Abstract

Although in the 1950s, when his reputation was first becoming internationally established, Francis Bacon was the subject of passionate disagreement and his work treated with suspicion by advocates of both realism and abstraction,1 there has—since some time in the 1960s, with the advent of Pop Art and other postmodern turns in the art world—come to be considerable critical and interpretive consensus around the importance of his work and recognition of the part played in it by photography and film. Bacon’s vivid experience of photographs and films is reflected in his conception and realization of a figurative oeuvre that is not illustration, that, stripped of narrative, yet registers the force of time and, rejecting sensationalism and explicit metaphoric content, conveys visceral sensation and psychosexual disturbances. As Sam Hunter noted in 1952, implicitly connecting Bacon’s use of photography to continental philosophical pre-occupations,2 “Bacon has a Bergsonian horror of the static.
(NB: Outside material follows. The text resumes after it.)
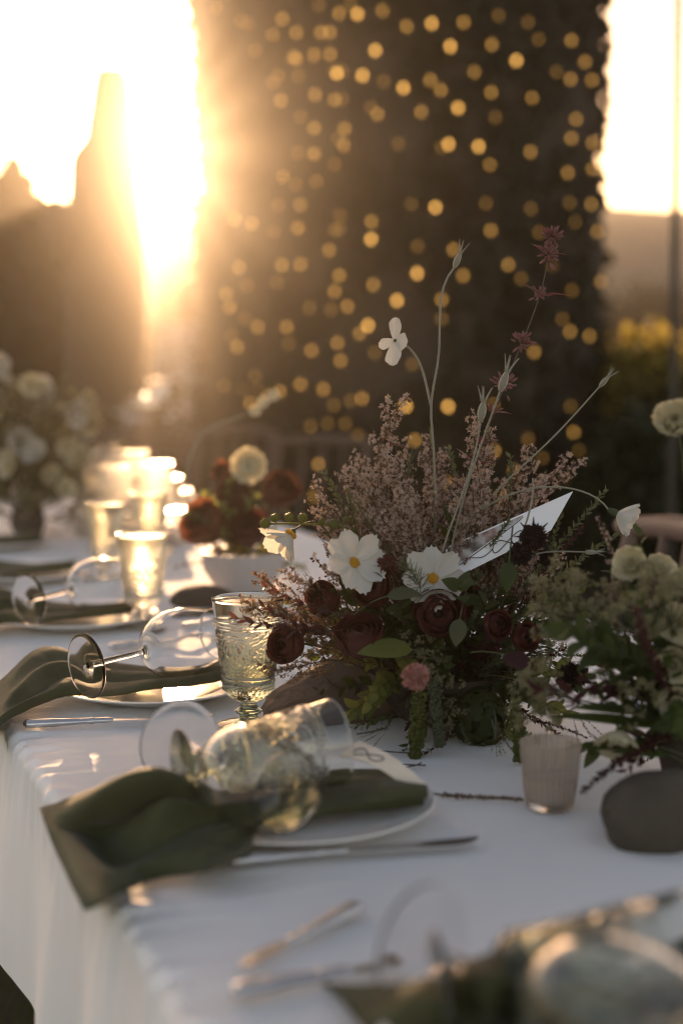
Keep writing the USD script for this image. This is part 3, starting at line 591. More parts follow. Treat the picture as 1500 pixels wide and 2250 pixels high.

Consequently he has tried to quicken the nervous pulse of painting by moving it closer to the optical and psychological sources of movement and action in life.” (Hunter, 1952, 13) Yet the general understanding of Bacon’s engagement with photographic artifacts and the cinema is missing something: investigation of how Bacon’s apprehension of the cinematic and his figuration of time was not only inspired by photos and motion pictures, but also achieved a kind of paradoxically static cinema, or cinematic stasis, and has in turn since found an inheritance in motion pictures.